Direction: Begin at the line containing "Write a Blender" and stop at the line containing "R = math.radians"; copy those lines exactly, ends included, and nothing else.

Data entries

/---

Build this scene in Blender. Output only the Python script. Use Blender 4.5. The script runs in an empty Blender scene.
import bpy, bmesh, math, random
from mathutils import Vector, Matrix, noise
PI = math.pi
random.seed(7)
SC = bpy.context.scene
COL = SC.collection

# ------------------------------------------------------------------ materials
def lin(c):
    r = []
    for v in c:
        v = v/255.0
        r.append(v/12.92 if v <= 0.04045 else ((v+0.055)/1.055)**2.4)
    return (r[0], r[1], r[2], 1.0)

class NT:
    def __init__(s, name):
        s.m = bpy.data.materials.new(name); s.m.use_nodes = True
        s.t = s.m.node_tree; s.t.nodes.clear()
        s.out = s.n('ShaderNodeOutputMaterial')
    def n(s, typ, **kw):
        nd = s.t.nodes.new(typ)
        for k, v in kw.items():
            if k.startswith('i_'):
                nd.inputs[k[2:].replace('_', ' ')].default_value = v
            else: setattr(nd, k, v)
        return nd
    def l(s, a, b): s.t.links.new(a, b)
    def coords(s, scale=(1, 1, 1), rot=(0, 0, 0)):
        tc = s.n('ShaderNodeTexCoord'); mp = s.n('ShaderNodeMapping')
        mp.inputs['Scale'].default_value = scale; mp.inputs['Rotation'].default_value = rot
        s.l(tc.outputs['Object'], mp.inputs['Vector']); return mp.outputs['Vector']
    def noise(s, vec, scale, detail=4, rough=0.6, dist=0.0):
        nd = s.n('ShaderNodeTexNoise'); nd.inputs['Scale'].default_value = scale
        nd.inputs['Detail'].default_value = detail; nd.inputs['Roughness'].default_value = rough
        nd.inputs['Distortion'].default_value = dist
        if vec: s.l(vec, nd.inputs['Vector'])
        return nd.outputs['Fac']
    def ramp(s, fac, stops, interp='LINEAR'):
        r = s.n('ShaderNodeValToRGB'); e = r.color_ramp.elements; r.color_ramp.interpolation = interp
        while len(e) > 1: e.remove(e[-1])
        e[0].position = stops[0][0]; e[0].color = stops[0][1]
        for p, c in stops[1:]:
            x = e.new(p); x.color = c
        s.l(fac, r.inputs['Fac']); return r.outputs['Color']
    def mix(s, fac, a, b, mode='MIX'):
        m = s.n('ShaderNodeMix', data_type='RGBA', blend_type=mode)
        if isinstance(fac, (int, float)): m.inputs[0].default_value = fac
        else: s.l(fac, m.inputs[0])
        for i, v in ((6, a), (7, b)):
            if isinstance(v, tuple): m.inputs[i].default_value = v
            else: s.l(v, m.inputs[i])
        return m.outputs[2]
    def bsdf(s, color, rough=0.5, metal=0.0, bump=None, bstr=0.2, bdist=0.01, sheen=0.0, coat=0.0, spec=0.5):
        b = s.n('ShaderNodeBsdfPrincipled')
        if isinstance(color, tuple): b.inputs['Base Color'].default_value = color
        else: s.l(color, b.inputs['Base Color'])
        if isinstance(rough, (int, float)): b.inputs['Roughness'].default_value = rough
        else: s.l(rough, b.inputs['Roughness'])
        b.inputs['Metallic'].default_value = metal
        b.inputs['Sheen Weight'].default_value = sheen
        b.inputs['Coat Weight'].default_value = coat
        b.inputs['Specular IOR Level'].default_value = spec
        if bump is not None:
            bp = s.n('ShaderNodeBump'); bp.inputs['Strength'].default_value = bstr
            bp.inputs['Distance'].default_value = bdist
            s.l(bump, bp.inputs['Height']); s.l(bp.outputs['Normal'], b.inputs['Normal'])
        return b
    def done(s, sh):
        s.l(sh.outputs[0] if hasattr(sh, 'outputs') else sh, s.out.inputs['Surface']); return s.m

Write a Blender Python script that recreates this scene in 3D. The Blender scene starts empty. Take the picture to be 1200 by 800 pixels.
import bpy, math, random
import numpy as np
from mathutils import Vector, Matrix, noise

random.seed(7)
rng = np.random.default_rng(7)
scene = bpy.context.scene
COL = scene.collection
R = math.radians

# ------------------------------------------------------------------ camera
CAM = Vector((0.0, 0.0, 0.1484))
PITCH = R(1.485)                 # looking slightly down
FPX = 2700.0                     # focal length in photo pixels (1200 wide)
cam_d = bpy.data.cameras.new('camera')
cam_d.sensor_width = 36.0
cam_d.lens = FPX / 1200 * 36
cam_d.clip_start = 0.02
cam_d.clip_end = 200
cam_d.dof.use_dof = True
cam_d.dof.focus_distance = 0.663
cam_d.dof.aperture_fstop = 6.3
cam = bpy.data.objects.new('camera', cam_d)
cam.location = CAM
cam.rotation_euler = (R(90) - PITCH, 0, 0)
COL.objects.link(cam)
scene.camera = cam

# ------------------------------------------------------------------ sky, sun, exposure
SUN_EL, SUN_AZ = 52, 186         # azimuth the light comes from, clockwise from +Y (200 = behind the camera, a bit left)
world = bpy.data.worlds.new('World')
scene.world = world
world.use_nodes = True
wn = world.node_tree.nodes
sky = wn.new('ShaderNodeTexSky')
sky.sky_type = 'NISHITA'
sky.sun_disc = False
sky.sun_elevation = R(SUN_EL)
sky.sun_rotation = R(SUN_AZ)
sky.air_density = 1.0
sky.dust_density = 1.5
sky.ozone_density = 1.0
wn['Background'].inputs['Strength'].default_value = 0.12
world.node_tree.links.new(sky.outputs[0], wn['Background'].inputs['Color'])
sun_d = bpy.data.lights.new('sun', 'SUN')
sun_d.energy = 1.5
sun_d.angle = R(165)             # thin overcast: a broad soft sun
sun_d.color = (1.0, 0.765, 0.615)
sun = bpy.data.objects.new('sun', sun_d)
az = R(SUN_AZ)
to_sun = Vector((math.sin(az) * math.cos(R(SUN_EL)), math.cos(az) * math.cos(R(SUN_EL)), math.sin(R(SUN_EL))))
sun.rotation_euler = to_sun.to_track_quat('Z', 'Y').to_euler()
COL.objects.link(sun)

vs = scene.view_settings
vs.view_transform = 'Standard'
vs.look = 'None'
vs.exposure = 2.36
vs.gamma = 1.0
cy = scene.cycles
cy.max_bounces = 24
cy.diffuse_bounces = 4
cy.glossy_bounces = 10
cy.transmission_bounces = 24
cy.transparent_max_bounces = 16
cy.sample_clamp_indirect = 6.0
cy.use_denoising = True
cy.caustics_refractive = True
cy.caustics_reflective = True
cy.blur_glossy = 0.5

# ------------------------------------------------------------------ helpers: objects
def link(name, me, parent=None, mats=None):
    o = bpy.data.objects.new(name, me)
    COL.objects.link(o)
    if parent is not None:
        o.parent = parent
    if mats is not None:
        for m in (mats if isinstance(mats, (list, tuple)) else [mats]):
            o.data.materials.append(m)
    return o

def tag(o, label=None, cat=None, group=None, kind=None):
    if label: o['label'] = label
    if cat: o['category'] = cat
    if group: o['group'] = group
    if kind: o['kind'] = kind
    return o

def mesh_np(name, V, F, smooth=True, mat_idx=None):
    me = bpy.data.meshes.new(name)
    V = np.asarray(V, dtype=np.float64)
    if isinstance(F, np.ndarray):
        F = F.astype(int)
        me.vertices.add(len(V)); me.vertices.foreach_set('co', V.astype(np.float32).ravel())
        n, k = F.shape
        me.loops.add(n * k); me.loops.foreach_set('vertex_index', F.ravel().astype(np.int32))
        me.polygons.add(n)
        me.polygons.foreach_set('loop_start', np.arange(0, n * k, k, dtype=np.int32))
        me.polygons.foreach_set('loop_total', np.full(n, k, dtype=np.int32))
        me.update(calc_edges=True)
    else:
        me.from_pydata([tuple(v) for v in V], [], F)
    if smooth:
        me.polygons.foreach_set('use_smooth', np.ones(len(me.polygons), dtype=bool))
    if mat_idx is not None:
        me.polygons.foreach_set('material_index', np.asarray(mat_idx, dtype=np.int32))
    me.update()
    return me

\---

Result of the task:
Write a Blender Python script that recreates this scene in 3D. The Blender scene starts empty. Take the picture to be 1200 by 800 pixels.
import bpy, math, random
import numpy as np
from mathutils import Vector, Matrix, noise

random.seed(7)
rng = np.random.default_rng(7)
scene = bpy.context.scene
COL = scene.collection
R = math.radians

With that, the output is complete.